La biblioteca más pequeña del mundo
Mientras caen las bombas, un niño devora en el desierto los mismos libros una y otra vez soñando con ser escritor.
Existe un lugar en mitad de la nada, que lo es todo para miles de familias. Un espacio olvidado en el punto exacto en que nace el desierto de Arabia, donde el sol quema sin piedad, el viento provoca tormentas de arena y polvo, y la vida se rige por la salida y la puesta del sol. Una llanura infinita rodeada por vallas y alambre de espino, donde casas blancas de hojalata se esparcen como si de fichas de dominó revueltas sobre una mesa se tratase. Un lugar donde la desolación y la esperanza se entremezclan continuamente, un hogar para las familias que han huido del horror de la guerra en Siria.
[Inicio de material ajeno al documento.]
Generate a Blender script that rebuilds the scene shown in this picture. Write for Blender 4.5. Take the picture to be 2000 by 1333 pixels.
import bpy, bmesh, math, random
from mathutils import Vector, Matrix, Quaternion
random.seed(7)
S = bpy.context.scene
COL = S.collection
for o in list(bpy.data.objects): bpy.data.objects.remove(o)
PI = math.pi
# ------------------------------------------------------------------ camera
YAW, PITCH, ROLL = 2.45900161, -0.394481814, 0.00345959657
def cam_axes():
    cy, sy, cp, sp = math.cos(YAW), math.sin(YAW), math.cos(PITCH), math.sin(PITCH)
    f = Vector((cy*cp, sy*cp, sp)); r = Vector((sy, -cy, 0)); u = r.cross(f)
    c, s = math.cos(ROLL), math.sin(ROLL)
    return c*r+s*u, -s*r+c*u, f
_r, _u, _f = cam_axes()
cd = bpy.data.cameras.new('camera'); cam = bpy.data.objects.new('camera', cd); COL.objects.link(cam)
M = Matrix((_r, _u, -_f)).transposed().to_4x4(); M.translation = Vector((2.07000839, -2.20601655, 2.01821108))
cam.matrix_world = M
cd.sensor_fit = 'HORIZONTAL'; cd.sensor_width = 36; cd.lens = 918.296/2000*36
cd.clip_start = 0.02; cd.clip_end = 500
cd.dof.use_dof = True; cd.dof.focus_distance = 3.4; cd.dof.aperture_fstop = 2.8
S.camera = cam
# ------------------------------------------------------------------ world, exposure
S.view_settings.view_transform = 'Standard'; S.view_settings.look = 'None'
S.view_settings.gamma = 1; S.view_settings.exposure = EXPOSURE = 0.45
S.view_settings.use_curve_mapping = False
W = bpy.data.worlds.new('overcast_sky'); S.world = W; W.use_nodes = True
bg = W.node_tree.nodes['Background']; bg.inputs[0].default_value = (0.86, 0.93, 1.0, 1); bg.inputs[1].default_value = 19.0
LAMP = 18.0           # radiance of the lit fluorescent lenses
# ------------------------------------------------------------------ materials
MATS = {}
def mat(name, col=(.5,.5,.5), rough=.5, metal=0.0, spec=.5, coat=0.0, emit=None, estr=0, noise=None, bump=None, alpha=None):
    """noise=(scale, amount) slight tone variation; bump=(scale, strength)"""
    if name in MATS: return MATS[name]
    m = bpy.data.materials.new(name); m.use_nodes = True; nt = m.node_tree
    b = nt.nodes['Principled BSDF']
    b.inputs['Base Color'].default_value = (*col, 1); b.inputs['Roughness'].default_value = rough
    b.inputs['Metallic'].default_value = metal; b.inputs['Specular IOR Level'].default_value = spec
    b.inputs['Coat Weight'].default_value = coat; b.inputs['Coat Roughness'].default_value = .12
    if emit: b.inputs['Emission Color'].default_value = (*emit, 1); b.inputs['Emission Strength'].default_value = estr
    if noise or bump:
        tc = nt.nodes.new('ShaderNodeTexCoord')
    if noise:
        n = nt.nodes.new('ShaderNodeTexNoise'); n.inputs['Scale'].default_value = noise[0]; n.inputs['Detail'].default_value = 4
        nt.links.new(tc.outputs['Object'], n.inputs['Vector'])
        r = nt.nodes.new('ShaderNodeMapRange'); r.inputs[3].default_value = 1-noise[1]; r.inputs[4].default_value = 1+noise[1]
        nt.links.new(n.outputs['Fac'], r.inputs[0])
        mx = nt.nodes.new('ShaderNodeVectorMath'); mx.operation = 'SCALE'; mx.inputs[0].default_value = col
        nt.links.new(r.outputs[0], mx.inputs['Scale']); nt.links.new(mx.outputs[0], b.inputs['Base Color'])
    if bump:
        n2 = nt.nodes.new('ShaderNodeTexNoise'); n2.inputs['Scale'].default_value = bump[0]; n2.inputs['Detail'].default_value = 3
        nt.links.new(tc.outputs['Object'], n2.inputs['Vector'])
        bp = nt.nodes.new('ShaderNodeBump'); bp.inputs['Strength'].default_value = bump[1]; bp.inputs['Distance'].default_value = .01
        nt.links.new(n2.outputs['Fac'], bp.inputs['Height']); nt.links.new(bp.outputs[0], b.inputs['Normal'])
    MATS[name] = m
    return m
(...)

Ese lugar se llama Za ́atari y en la actualidad es el segundo mayor campo de refugiados del mundo. Algo que comenzó como una solución provisional y que va camino de convertirse en algo más que eso siete años después de que los primeros sirios cruzasen la frontera con Jordania y se estableciesen allí. No en vano, hoy día acoge a unas 80.000 personas.
Por azares del destino y mi compromiso con la infancia, hace unos meses tuve la fortuna de visitarlo gracias al Comité Español de Unicef. No crean que no he tratado de escribir antes sobre las personas que conocí en Za ́atari y cuyas vidas marcarán para siempre la mía, pero hay historias y situaciones que requieren un tiempo para poder ser contadas.
Apenas llevaba veinticuatro horas en el campo, cuando descubrí algo que llamó poderosamente mi atención en uno de los Makani (palabra árabe que significa “mi espacio”) que mantiene y gestiona Unicef para proporcionar educación y entretenimiento a los más pequeños.
De la pared de hojalata de una de las aulas, en su parte exterior, colgaba una pequeña casita de madera. Al acercarme, pude comprobar que lo que en un primer momento parecía una caseta para pájaros era en realidad una biblioteca. Allí, en mitad del desierto, estaba la biblioteca de Za ́atari.
Como imaginarán ustedes, un escritor enamorado de los libros no pudo resistir la tentación de abrir su puerta y rebuscar ente la decena de ejemplares que guardaba. Tebeos de superhéores, libros de diferentes géneros, cómics... No había terminado todavía de hojearlos cuando apareció de la nada un niño de unos once años y se puso a mi lado. «Hola. Me llamo Ali».
Me contó que en Siria tenía muchos libros y pasaba horas leyéndolos. Que le encanta leer, y que está seguro de que aquella es la biblioteca más pequeña del mundo. Mientras charlábamos, Ali rebuscaba entre los ejemplares. «Me los conozco casi todos. Cada semana vengo a este Makani a ver si hay alguno nuevo».
Los libros son su pasión, y una de las mías. Allí, en medio de la nada, en medio de su todo, se habían encontrado dos personas de mundos muy diferentes que tenían en común el amor por las letras. «De mayor quiero ser escritor, y voy a escribir libros para niños». Mientras se marchaba, Ali lanzó una última pregunta sin quedarse a esperar mi respuesta: «¿Tu también crees que es la biblioteca más pequeña del mundo?».
Me quedé un rato pensando, sin saber muy bien qué contestar. Hoy tengo la respuesta y es que no, esa no es en absoluto la más pequeña, es la biblioteca más grande del mundo. Él hace que lo sea cada vez que recorre kilómetros bajo el sol, caminando por la arena desde su caravana hasta el Makani con la esperanza de encontrar un nuevo libro que le haga volar lejos de aquí. Que le haga olvidar el sonido de las bombas que trae el viento, esas que, de vez en cuando y mientras los maestros de Unicef enseñan a leer a los hermanos de Ali, siguen cayendo al otro lado de la frontera con Siria, a muy pocos kilómetros del campo. Esas que tiran unos adultos que se empeñan en devolverle a una realidad incierta, mientras un niño devora en el desierto los mismos libros una y otra vez soñando con ser escritor.
Lo que no sabe Ali, es que el verdadero superhéroe no está en sus tebeos, está dentro de él.